AMC8 2018

Answer (B): To see what fraction of the square is occupied by quadrilateral $AFED$, first note that $\triangle ADC$ occupies half of the area. Next note that because $AB$ and $CD$ are parallel, it follows that $\triangle ABF$ and $\triangle CEF$ are similar, and $CE=\frac{1}{2}AB$. Draw $PQ$ through $F$ such that $PF$ and $FQ$ are altitudes of $\triangle ABF$ and $\triangle CEF$, respectively. Then $FQ=\frac{1}{2}PF$, so $FQ=\frac{1}{3}PQ=\frac{1}{3}BC$. Therefore the area of $\triangle CEF$ is $\frac{1}{2}(CE)(FQ)=\frac{1}{2}\left(\frac{1}{2}AB\right)\left(\frac{1}{3}BC\right)=\frac{1}{12}(AB)(BC)$, which is $\frac{1}{12}$ of the area of the square.
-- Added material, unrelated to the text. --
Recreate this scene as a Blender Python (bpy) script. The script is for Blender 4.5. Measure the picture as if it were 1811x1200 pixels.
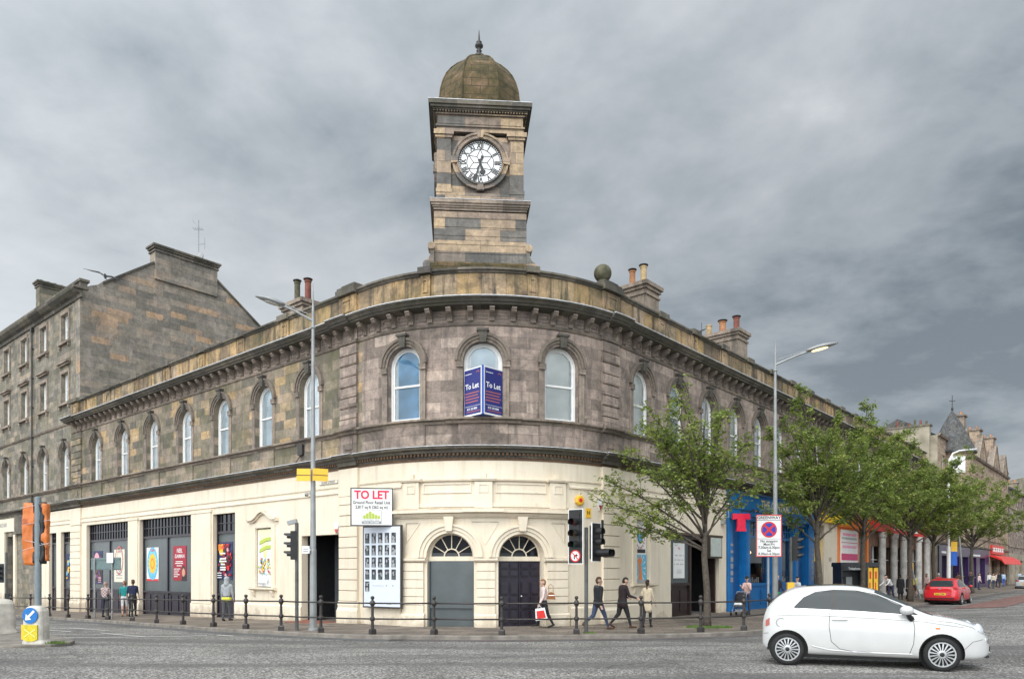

Because the area of quadrilateral $AFED$ equals the area of $\triangle ADC$ minus the area of $\triangle CEF$, the fraction of the square occupied by quadrilateral $AFED$ is $\frac{1}{2}-\frac{1}{12}=\frac{5}{12}$. Because the area of $AFED$ is $45$, the area of $ABCD$ is $\left(\frac{12}{5}\right)(45)=108$.